Has there been one person, ever, who was failed out of a university course just because the professor didn’t like their opinion? I know it’s a time-honoured canard by those who want to criticize academia, but has it ever actually happened?
Seriously, I wasn’t in your classes Airman Doors but I’m going to take a wild guess and say that yes, you could always fully participate. If you felt that you couldn’t, that was most likely a misapprehension.
I’ve made this point before, perhaps not to you, Doors, but the easiest way for someone to get an undeservedly high grade in my courses is to argue with me about politics from a right-wing point of view, because I am determined not to punish people for their views and so give every benefit of the doubt that exists (and some that don’t) to anyone voicing views I consider repugnant.

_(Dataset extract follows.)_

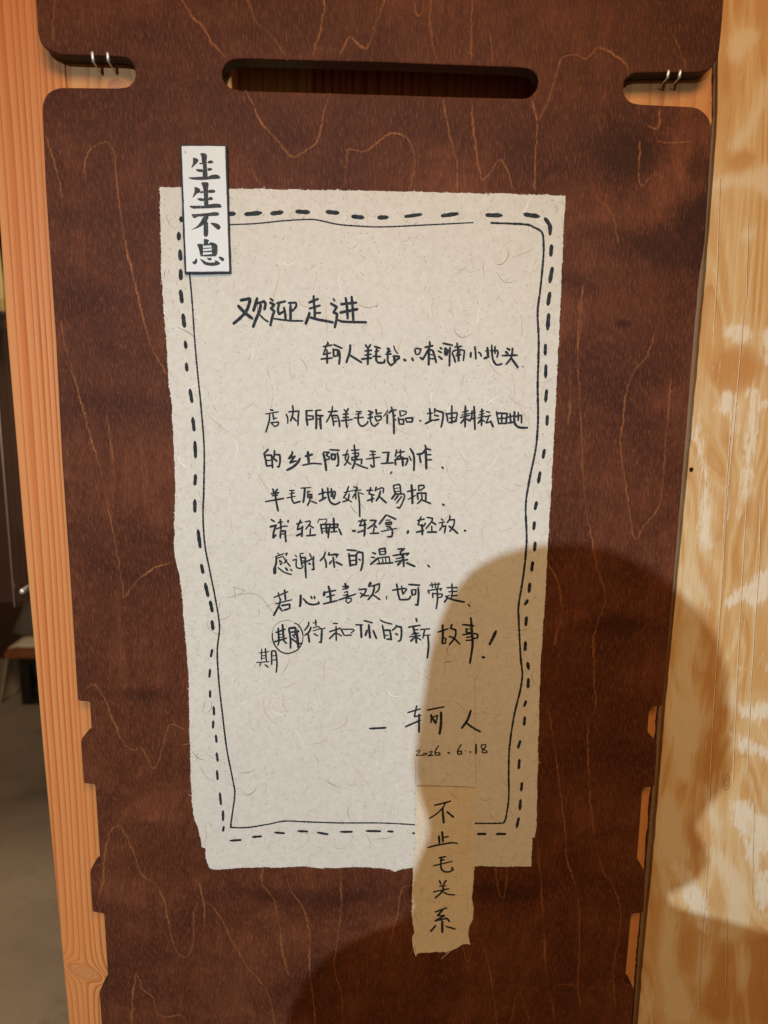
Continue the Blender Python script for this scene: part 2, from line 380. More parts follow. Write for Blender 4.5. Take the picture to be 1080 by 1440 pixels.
sliver = board_from('joint_shade_strip', JOINT, SHADE_R, plain('olive_brown_shade', (.21, .125, .065), .6, .35, var=.18, scale=35), 0.0, 2.25, YB+.004, .05, n=600, jl=.0008)  # added strip; its dark colour stands for the shaded band at the joint
tag(sliver, 'narrow olive brown lath painted as the shade between the brown panel and the plywood', 'shade strip')
cb1 = MB(); cb1.box((-.155, .056, 0), (wx(437, 110, .056), .0625, 2.25)); tag(cb1.build('cavity_board', M_BACK_A, origin=(-.1, .059, 0)), 'dull yellowish inner board seen through the left end of the long slot', 'board')
cb2 = MB(); cb2.box((wx(432, 110, .056), .063, 0), (.36, .080, 2.25)); tag(cb2.build('cavity_board', M_BACK_B, origin=(.1, .071, 0)), 'dark reddish inner board seen through the long slot, right of its step', 'board')

# ------------------------------------------------------------------ plywood sheet at the right
def inpoly(px, py, poly):
    inside = np.zeros(px.shape, bool); n = len(poly); j = n-1
    for i in range(n):
        xi, yi = poly[i]; xj, yj = poly[j]
        c = ((yi > py) != (yj > py)); d = (xj-xi)*(py-yi)/((yj-yi) if yj != yi else 1e-9)+xi
        inside ^= c & (px < d); j = i
    return inside
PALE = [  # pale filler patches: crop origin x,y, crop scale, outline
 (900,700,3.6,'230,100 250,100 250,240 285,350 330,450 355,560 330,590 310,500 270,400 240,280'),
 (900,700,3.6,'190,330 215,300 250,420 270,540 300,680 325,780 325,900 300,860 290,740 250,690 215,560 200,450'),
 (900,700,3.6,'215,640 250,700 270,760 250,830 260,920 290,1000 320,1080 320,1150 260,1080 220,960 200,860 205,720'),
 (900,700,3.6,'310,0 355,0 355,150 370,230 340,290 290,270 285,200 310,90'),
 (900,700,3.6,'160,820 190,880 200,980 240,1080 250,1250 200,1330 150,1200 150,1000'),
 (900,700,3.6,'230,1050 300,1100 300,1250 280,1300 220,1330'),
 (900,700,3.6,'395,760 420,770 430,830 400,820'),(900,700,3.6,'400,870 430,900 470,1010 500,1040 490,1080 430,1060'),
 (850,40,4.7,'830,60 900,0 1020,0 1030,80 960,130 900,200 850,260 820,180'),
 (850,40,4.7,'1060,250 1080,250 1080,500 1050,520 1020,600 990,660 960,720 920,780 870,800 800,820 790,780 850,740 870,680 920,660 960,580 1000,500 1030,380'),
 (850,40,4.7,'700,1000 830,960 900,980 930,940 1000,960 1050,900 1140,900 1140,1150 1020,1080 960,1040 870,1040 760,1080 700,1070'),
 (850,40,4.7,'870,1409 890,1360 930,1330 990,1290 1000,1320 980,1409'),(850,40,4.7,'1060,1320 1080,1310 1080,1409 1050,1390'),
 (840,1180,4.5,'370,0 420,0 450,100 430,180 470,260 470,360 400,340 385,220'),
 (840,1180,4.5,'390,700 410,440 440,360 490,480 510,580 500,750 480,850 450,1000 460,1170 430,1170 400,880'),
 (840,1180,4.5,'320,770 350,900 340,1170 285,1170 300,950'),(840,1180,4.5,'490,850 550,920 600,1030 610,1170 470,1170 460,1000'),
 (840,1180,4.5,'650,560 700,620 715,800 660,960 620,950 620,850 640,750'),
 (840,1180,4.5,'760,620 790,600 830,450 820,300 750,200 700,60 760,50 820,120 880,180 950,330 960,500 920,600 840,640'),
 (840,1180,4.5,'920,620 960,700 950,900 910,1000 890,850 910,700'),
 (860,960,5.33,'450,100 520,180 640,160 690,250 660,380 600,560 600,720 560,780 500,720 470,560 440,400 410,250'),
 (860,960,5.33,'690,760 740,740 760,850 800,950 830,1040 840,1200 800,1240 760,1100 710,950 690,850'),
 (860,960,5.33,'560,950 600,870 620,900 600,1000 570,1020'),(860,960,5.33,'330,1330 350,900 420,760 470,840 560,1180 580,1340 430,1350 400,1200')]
WHITE = [ # rough whiter scraped filler
 (900,700,3.6,'500,1040 560,1045 700,1030 700,1120 580,1125 520,1130 495,1100'),(900,700,3.6,'480,1210 570,1205 580,1250 700,1260 700,1350 600,1310 560,1290 485,1290'),
 (900,700,3.6,'430,1170 470,1170 475,1210 440,1215'),(900,700,3.6,'400,560 480,470 560,420 600,370 700,340 700,480 580,560 520,520 460,560 420,550'),
 (900,700,3.6,'490,850 540,860 530,880 495,875'),(900,700,3.6,'620,830 660,820 660,900 630,890'),
 (920,400,3.6,'340,220 380,200 420,195 490,215 495,290 430,305 390,290 350,260'),
 (920,400,3.6,'550,220 620,200 620,400 550,430 540,330'),
 (920,400,3.6,'330,540 380,540 420,570 430,700 415,800 395,950 390,1050 395,1150 380,1230 370,1170 375,1060 390,900 390,720 370,660 320,655 325,600'),
 (920,400,3.6,'460,540 520,510 535,530 530,600 620,560 620,600 530,640 530,720 510,840 490,960 490,1040 460,1120 450,1200 420,1200 420,1170 440,1120 440,1040 450,900 460,740 480,640 470,570'),
 (920,400,3.6,'200,650 230,720 260,800 265,900 285,1060 280,1200 290,1300 270,1340 220,1290 230,1150 240,1000 225,880 190,780'),
 (840,1180,4.5,'450,140 490,130 530,150 590,200 650,300 700,400 720,500 720,620 660,600 600,480 530,380 500,280'),
 (840,1180,4.5,'1040,200 1130,180 1130,400 1020,480 1000,300'),(840,1180,4.5,'920,0 1030,0 1040,150 1000,280 960,150'),
 (860,960,5.33,'890,880 960,860 1030,880 1060,960 1200,1000 1200,1300 1067,1300 1000,1200 960,1110 900,1080')]
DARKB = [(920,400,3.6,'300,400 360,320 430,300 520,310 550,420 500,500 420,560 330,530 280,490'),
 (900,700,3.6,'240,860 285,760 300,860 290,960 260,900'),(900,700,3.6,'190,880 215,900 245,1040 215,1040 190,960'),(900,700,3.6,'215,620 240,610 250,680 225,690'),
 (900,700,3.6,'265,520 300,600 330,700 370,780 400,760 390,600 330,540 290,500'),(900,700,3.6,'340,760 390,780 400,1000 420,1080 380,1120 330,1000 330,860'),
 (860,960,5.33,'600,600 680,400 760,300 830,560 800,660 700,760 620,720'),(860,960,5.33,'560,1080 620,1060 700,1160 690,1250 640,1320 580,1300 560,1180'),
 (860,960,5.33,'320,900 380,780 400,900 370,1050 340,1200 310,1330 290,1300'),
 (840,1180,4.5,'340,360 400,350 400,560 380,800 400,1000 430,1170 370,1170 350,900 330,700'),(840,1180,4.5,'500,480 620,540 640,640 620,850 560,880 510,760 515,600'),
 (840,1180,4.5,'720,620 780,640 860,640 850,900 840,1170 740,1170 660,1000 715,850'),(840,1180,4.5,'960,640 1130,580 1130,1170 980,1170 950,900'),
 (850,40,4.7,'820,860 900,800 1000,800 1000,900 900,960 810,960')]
def mask_poly(polys, PX, PY):
    out = np.zeros(PX.shape)
    for x0, y0, s, p in polys: out[inpoly(PX, PY, [(x0+a/s, y0+b/s) for a, b in PTS(p)])] = 1
    return out
def blur(a, k):
    for ax in (0, 1):
        p = np.pad(a, [(k, k) if i == ax else (0, 0) for i in (0, 1)], 'edge'); c = np.cumsum(p, ax); c = np.insert(c, 0, 0, ax)
        n = a.shape[ax]; a = (np.take(c, range(2*k+1, 2*k+1+n), ax)-np.take(c, range(0, n), ax))/(2*k+1)
    return a
PG = 2.0
gx = np.arange(870, 1140, PG); gy = np.arange(-40, 1480, PG); GX, GY = np.meshgrid(gx, gy)
def seep(a, k):   # wobble the outline a little so it does not look cut
    return blur(a, k)
MASKS = [seep(mask_poly(PALE, GX, GY), 4), seep(mask_poly(WHITE, GX, GY), 3), seep(mask_poly(DARKB, GX, GY), 5)]
MASKS.append(blur(np.clip(mask_poly(PALE, GX, GY)+mask_poly(WHITE, GX, GY), 0, 1), 11))
def mask_at(k, px, py):
    fx = np.clip((px-gx[0])/PG, 0, len(gx)-1.001); fy = np.clip((py-gy[0])/PG, 0, len(gy)-1.001)
    ix = fx.astype(int); iy = fy.astype(int); a = fx-ix; b = fy-iy; Mk = MASKS[k]
    return (Mk[iy, ix]*(1-a)+Mk[iy, ix+1]*a)*(1-b)+(Mk[iy+1, ix]*(1-a)+Mk[iy+1, ix+1]*a)*b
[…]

Happily, no student has (so far) figured this out and deliberately voiced idiotic positions, but several have benefitted from it over the years.
Why didn’t you at least switch majors? If I had found myself in an unfulfilling course of study back in college, I would have switched to something else in a heartbeat. It wasn’t your money you were spending. But it was your time, right? Who was holding a gun to your head forcing you to study political science?
I await your next Pit thread about the lack of jobs for know-it-all, chip-on-the-shoulders-having political science majors. It will go over just as well as this one.